Look What Just Happened To The Supply Of Condos In Toronto

  • Montreal, other cities seeing a supply glut
  • Prices not coming down as much as sales

The number of unsold condos in the Toronto housing market has spiked to a 21-year high, raising new concerns about a possible condo glut in Canada’s largest housing market.

A record 10,368 condos were completed in January, eight times the normal amount according to Bank of Montreal economist Sal Guatieri.

Though most of those were pre-sold, there were 1,602 unsold condos in Toronto last month, the highest number since the city’s prolonged housing bust in the early to mid-1990s.

High-rise sales in Toronto fell 38 per cent in January, according to data from RealNet, to 531 sales from 861 a year earlier. Prices for new condos slowed in growth to 1 per cent, year over year.

Guatieri said the spike in new condos is due to a large increase in condo starts in 2012, which in turn was a reaction to a record number of condo sales in 2011.

“However, as long as demand remains healthy (last year was the third best on record), prices should hold steady,” Guatieri concluded.

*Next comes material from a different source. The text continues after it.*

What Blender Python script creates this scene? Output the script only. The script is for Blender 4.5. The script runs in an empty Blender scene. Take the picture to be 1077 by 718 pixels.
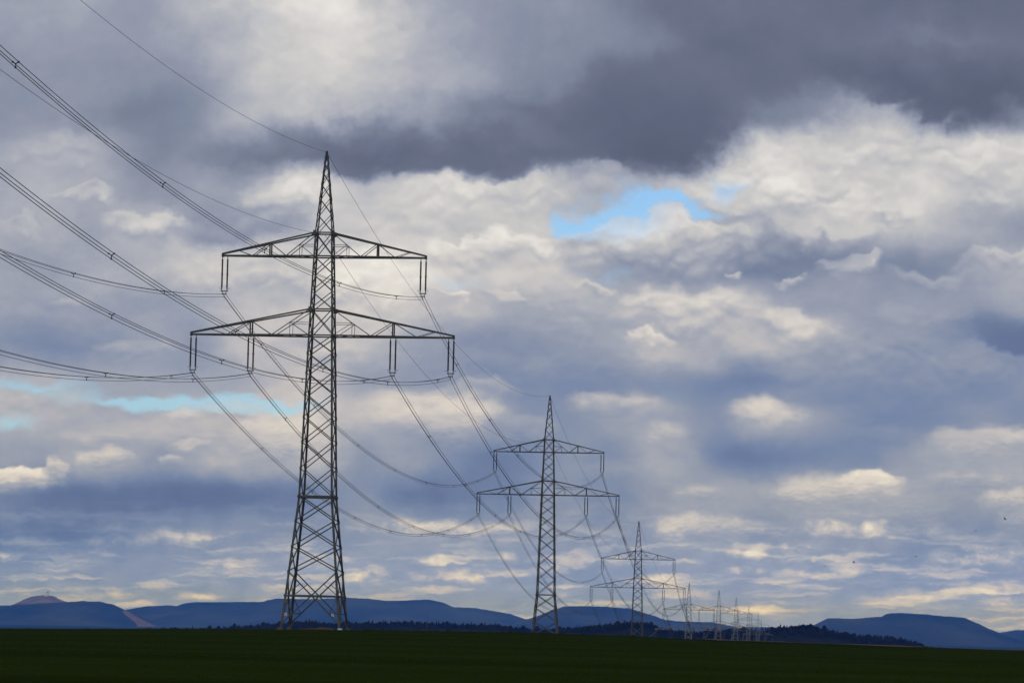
import bpy, bmesh, math, random
import numpy as np
from mathutils import Vector, Matrix

R = math.radians
rng = np.random.default_rng(7)
random.seed(7)
sc = bpy.context.scene
C = sc.collection

# ------------------------------------------------------------------ camera
FPX = 3600.0                    # focal length in pixels of a 1077 px wide frame
PITCH = math.atan((660 - 359) / FPX)
ROLL = R(1.25)
cam = bpy.data.cameras.new('camera')
cam.sensor_width = 36.0
cam.lens = FPX / 1077 * 36.0
cam.clip_start = 0.5
cam.clip_end = 60000.0
camo = bpy.data.objects.new('camera', cam)
C.objects.link(camo)
CAMROT = Matrix.Rotation(math.pi / 2 + PITCH, 4, 'X') @ Matrix.Rotation(ROLL, 4, 'Z')
camo.matrix_world = CAMROT
sc.camera = camo

# ------------------------------------------------------------------ exposure
sc.view_settings.view_transform = 'Standard'
sc.view_settings.look = 'None'
sc.view_settings.exposure = 0.0
sc.view_settings.gamma = 1.0
sc.cycles.max_bounces = 4
sc.cycles.volume_bounces = 0
sc.cycles.use_denoising = True
sc.cycles.denoiser = 'OPENIMAGEDENOISE'
sc.cycles.denoising_input_passes = 'RGB_ALBEDO_NORMAL'
sc.cycles.denoising_prefilter = 'ACCURATE'

# ------------------------------------------------------------------ sun (behind thick cloud: weak and wide)
SUN_EL, SUN_AZ = R(38), R(205)   # azimuth clockwise from +Y: behind the camera, a little to the left
sun = bpy.data.lights.new('sun', 'SUN')
sun.energy = 0.6
sun.angle = R(12)
sun.color = (1.0, 0.93, 0.84)
suno = bpy.data.objects.new('sun', sun)
C.objects.link(suno)
sd = Vector((math.sin(SUN_AZ) * math.cos(SUN_EL), math.cos(SUN_AZ) * math.cos(SUN_EL), math.sin(SUN_EL)))
suno.rotation_euler = sd.to_track_quat('Z', 'Y').to_euler()

# ------------------------------------------------------------------ sky
def s2l(c):
    c = c / 255.0
    return c / 12.92 if c <= 0.04045 else ((c + 0.055) / 1.055) ** 2.4

def lin(r, g, b):
    return (s2l(r), s2l(g), s2l(b), 1.0)

# brightness of the cloud cover, a coarse chart of the sky north of the field:
# rows from high to low, columns from west to east
SKY = [
 [160,161,162,166,182,196,212,214,178,156,150,143,133,118,118,117,115,115,112,113,113],
 [153,153,153,154,166,190,204,204,182,165,150,140,137,126,110,112,117,122,125,122,118],
 [147,149,147,142,156,186,198,194,178,168,150,130,120,113,116,114,111,108,111,112,112],
 [148,150,138,133,150,178,185,175,158,138,123,116,106,104,103,128,138,165,140,104,130],
 [160,172,160,138,138,126,116,106,108,112,110,110,106,100,122,196,195,208,204,204,205],
 [160,172,163,148,158,166,212,192,200,212,206,170,172,178,208,218,214,200,205,188,192],
 [170,172,165,196,150,148,176,196,206,182,196,190,195,190,152,166,212,192,182,170,150],
 [164,158,168,178,196,186,196,200,214,214,206,188,168,164,152,132,138,143,136,154,186],
 [160,164,166,160,174,190,196,226,194,184,174,174,178,206,196,168,160,156,162,150,160],
 [146,138,150,166,154,186,180,204,168,148,144,158,174,200,200,192,186,160,150,126,112],
 [178,174,164,165,165,174,190,164,154,154,138,138,138,148,134,134,139,129,139,139,150],
 [180,180,170,180,190,184,196,184,206,190,154,148,162,164,148,176,158,138,139,150,144],
 [160,160,182,160,174,188,198,150,164,134,128,150,146,174,134,128,134,140,164,170,172],
 [130,120,116,114,114,120,130,146,124,124,134,148,140,160,168,164,176,176,166,160,172],
 [130,126,134,142,152,150,146,156,166,158,162,156,152,164,164,156,160,162,150,146,156],
 [152,156,158,162,162,166,168,168,166,168,162,160,160,166,166,166,164,160,157,162,164],
 [174,174,172,172,170,170,172,172,170,170,168,166,166,170,172,172,172,172,172,174,174],
]
# small flat clouds low over the hills: x, y, half width, half height, brightness
CLOUDLETS = [
 (868,557,32,8,30),(921,557,17,9,40),(798,582,52,9,32),(785,601,22,5,28),(842,603,24,6,26),(888,601,30,6,26),(1028,586,58,9,28),
 (190,566,40,9,30),(120,570,48,5,24),(10,585,26,5,32),(438,554,58,8,30),(456,590,34,5,28),(488,606,52,8,30),
 (496,560,30,7,28),(384,606,32,10,28),(700,560,24,10,20),(1040,618,54,7,22),(950,628,52,7,24),(1064,634,30,6,30),
 (120,625,30,6,22),(205,628,22,5,18),(250,597,18,5,18),(790,643,30,4,24),(535,585,16,6,26),(640,590,40,6,14),(330,590,40,6,14),
 (985,560,30,5,14),(690,610,30,5,16),(570,620,40,5,14),(300,570,30,5,14),(740,625,26,5,16),(60,600,30,5,14),
]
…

Not every condo market is as lucky. Montreal has seen house prices drop 4 per cent in the six months leading up to January, and the number of unsold condos has jumped by 40 per cent in a year. The city is now officially a buyer’s market.

Condo prices have fallen nearly 6 per cent in Ottawa over the past year, according to the city’s real estate board.

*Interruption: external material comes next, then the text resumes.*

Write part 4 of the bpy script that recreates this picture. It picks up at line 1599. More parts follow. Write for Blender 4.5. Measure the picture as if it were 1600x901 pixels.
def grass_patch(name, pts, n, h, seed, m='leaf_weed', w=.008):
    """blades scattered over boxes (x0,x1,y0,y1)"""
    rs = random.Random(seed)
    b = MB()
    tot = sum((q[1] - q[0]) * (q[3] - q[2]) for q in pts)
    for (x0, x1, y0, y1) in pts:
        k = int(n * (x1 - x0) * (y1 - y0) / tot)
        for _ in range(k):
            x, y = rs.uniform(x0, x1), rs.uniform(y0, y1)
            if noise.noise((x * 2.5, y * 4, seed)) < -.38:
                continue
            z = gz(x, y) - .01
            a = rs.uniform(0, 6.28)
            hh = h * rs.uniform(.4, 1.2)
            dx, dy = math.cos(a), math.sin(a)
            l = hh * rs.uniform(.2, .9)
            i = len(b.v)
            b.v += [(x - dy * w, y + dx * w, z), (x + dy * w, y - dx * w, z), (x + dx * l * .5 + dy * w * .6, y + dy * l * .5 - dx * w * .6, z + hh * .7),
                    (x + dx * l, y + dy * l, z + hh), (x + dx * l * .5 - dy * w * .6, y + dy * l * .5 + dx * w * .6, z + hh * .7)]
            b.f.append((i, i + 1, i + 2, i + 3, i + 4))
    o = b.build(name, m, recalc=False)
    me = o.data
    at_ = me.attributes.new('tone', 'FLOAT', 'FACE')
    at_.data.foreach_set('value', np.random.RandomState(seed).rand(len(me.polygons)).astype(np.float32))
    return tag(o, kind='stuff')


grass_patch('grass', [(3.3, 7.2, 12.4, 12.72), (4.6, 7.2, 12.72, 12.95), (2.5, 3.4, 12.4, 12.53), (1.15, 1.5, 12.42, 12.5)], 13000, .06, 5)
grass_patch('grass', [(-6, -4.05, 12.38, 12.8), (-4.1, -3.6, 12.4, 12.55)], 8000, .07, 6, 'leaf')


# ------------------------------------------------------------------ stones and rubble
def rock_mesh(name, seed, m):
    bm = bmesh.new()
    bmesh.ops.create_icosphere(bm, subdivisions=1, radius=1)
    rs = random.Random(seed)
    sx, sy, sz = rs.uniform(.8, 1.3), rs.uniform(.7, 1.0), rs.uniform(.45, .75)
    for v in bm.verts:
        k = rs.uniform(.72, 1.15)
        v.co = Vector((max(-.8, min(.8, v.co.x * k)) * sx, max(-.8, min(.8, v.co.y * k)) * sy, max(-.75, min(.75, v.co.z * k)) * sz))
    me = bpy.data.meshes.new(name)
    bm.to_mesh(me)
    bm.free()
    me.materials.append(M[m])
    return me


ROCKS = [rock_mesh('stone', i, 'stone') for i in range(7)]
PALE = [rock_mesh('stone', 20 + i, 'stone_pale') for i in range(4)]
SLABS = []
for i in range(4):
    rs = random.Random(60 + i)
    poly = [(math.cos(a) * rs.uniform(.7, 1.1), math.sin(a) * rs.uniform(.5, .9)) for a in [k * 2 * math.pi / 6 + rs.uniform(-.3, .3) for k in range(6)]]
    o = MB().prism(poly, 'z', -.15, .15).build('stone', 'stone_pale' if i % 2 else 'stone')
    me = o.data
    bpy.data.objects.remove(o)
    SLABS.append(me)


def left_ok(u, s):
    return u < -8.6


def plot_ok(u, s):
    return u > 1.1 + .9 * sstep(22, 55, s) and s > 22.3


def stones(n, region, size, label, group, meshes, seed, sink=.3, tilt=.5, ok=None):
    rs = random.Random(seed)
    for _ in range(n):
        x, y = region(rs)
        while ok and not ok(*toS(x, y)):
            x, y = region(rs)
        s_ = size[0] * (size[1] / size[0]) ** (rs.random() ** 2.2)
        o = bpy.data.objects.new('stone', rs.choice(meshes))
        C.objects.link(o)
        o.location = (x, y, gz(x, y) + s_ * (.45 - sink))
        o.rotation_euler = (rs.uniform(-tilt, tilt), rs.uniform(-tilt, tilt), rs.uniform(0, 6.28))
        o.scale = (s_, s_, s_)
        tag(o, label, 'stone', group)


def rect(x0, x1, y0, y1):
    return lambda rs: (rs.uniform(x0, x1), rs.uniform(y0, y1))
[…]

In Calgary, where the oil price collapse has all the makings of turning into a real estate market rout, condo sales were 41 per cent lower this January than they were a year ago, while new listing were up 52 per cent. Calgary, too, is now a buyer’s market.

Vancouver seems to have gone unscathed so far. Condo prices were up 2.5 per cent in January over the past year, while new listing were steady and sales rose by 7.4 per cent.